Pacquiao era, por esta altura, um dos mais bem pagos atletas do mundo e um pugilista de primeira classe, ao mesmo tempo que marcava presença no Senado filipino, mas o dia só tem 24 horas, e equilibrar estas duas profissões é um delicado jogo. O resultado? O senador-pugilista acabou por ser considerado um dos mais ‘ausentes’, acumulando, em 2019, o maior número de faltas no 17.º Congresso do país.
Afinal de contas, o pugilismo não abrandava, e, aos 40 anos, Pacquiao fazia ainda manchetes, tornando-se o mais velho de sempre a sagrar-se campeão mundial em peso meio-médio.
As faltas no Senado, e o curto espaço temporal disponível, no entanto, não o impediu de manter-se firme no seu derradeiro objetivo: a presidência do país.

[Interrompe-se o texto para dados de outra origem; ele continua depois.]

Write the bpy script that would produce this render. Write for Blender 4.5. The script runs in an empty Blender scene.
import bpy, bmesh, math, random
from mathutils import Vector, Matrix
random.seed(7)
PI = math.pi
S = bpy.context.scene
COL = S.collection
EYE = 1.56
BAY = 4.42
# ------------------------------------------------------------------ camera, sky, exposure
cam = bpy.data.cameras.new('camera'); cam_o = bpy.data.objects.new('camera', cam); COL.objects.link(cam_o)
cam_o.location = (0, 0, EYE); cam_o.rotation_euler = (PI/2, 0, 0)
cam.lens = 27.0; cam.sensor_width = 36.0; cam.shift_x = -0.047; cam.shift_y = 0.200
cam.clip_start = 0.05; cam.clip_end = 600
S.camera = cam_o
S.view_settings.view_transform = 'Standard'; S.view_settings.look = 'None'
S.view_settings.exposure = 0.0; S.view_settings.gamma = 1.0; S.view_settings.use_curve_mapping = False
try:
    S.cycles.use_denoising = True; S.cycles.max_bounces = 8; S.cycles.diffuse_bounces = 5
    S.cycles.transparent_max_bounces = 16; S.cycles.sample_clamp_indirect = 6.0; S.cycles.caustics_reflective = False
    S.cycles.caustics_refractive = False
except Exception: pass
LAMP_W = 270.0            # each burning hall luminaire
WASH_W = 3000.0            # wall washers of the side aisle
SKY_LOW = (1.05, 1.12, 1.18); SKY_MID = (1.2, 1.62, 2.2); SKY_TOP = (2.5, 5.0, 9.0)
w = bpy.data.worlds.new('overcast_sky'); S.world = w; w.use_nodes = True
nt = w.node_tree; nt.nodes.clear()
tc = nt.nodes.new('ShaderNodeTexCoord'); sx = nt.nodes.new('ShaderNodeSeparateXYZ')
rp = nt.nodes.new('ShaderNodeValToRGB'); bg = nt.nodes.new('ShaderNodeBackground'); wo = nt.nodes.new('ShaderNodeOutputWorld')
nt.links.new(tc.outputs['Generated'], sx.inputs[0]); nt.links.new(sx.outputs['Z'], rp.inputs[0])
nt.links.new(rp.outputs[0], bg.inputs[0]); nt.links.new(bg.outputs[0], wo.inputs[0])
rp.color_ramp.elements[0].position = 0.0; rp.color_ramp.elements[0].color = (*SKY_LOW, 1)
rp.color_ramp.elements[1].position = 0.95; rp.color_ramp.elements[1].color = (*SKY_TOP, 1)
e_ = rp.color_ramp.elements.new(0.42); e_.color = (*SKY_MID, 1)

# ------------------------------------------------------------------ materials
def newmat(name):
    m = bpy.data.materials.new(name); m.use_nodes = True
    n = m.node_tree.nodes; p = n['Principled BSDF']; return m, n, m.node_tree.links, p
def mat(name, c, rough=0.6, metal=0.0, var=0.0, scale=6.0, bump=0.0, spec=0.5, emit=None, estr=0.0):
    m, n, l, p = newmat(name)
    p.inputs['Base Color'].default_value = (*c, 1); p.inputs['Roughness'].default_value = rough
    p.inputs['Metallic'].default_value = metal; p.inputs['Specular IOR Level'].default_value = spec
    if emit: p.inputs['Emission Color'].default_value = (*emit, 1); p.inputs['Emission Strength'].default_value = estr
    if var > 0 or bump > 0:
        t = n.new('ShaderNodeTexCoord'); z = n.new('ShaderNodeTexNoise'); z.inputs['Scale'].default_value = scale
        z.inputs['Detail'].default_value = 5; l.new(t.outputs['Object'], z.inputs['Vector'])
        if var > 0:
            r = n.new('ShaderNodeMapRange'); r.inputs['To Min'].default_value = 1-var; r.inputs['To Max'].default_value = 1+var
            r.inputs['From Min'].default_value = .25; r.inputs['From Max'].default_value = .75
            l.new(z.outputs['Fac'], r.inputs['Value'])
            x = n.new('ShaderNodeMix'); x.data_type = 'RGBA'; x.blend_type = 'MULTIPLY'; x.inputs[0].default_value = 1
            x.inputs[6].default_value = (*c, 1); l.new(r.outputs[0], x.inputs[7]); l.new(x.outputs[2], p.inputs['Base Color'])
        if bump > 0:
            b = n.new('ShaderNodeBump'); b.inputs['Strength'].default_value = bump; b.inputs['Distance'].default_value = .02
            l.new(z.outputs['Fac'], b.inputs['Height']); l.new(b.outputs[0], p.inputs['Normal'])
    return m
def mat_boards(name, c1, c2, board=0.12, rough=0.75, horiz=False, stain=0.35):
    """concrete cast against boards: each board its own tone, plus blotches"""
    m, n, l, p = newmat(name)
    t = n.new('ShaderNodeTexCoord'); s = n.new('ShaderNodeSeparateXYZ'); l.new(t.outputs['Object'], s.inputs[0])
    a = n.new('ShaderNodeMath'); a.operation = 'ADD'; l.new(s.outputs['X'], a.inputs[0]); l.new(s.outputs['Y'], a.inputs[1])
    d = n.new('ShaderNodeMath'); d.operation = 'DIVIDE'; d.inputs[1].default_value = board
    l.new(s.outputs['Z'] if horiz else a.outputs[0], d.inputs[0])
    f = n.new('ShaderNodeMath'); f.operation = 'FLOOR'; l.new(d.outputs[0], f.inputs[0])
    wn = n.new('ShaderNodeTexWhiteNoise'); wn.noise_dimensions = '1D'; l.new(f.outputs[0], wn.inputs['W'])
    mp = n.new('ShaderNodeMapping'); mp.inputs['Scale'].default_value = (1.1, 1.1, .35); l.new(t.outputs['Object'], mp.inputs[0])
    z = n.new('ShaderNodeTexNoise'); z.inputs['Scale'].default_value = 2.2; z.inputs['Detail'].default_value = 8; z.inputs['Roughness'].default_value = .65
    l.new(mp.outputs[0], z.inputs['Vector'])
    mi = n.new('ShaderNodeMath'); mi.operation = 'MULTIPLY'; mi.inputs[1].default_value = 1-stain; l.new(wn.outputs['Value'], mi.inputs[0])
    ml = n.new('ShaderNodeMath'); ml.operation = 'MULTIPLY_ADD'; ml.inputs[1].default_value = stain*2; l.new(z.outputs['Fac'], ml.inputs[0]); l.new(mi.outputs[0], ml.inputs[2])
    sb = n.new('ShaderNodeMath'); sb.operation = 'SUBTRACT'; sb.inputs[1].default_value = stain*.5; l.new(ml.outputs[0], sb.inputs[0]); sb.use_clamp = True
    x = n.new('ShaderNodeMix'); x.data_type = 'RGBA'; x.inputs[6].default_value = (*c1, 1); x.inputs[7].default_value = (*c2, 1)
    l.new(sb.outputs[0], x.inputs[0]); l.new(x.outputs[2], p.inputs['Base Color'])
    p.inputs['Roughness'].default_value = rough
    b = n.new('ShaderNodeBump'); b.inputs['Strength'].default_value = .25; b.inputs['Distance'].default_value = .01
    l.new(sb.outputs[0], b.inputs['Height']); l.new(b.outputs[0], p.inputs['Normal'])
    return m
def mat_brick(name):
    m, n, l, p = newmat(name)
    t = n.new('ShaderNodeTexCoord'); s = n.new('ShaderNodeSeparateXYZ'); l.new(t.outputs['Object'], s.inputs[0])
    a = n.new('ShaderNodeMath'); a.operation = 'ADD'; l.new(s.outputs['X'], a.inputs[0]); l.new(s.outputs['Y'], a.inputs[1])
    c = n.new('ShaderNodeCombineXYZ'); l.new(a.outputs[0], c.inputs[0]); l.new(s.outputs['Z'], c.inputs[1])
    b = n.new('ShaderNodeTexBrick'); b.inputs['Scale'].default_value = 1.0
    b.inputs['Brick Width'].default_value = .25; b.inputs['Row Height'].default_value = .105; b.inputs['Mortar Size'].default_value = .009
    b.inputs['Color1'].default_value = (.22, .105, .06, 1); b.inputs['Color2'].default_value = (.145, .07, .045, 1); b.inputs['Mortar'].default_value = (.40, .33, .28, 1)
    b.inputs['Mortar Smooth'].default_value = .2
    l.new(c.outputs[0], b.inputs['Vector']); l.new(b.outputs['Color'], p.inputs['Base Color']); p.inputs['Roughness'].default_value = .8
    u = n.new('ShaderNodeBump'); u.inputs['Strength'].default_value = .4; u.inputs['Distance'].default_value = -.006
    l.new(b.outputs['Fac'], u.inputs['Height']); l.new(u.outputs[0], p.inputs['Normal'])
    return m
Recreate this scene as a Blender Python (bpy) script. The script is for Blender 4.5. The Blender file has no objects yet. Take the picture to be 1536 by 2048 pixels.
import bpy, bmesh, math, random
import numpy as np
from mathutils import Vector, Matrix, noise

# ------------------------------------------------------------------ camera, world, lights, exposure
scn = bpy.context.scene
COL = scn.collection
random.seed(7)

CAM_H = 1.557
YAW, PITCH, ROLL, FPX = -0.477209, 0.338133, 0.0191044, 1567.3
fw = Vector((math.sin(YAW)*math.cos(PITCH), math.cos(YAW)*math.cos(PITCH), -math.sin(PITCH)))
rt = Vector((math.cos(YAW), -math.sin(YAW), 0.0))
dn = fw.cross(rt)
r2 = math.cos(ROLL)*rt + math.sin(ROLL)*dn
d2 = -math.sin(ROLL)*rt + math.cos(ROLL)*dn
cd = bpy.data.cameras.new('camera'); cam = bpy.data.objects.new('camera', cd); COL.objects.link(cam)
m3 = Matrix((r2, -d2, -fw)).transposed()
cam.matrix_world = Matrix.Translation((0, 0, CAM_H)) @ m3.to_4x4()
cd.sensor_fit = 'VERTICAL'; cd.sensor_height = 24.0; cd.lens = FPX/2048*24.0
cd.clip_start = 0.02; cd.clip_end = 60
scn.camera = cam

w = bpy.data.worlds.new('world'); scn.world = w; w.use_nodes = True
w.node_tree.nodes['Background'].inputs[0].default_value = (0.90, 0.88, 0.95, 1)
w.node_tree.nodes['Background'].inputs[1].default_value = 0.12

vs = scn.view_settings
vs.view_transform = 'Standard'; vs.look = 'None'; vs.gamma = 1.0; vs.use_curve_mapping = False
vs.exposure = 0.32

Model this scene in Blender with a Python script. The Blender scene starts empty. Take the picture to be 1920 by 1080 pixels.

As relações com o Governo de Duterte começaram a azedar, e Pacquiao começou a dar sinais das suas ambições presidenciais. E assim foi: a 19 de setembro deste ano, pouco antes de ter oficialmente pendurado as luvas, Pacquiao anunciou a sua candidatura à presidência das Filipinas, que irá a votos em maio de 2022.
Homem multifacetado
Manny Pacquiao, candidato presidencial e antigo pugilista reconhecido internacionalmente, é um estilo de homem ‘faz-tudo’. Não só equilibra estas duas profissões destoantes, como ainda teve uma passagem pelo basquetebol e é o autor de três álbuns diferentes de música, incluindo as bandas sonoras das suas entradas no ringue, para além de ter sido ainda um entertainer, surgindo várias vezes em televisão nacional como anfitrião de vários programas. Foi ainda protagonista nos filmes Lisensyadong Kamao (Punho Licenciado), Anak nf Kumander (Filho de um Comandante) e Wapakman.
Este é verdadeiramente um candidato eclético, que não passa sem alguma polémica. Em 2016, por exemplo, Pacquiao surgiu num vídeo publicado pela cadeia televisiva TV5 a comentar o tema do casamento homossexual. «Para mim, o homem é para a mulher, e a mulher para o homem», começou por defender, deixando clara a sua posição sobre o tema.
A crítica tornou-se mais controversa quando afirmou acreditar que os homossexuais são «piores que os animais», argumentando que não existem relações homossexuais entre animais. «Mas não estou a condená-los», ressalvou no fim do vídeo.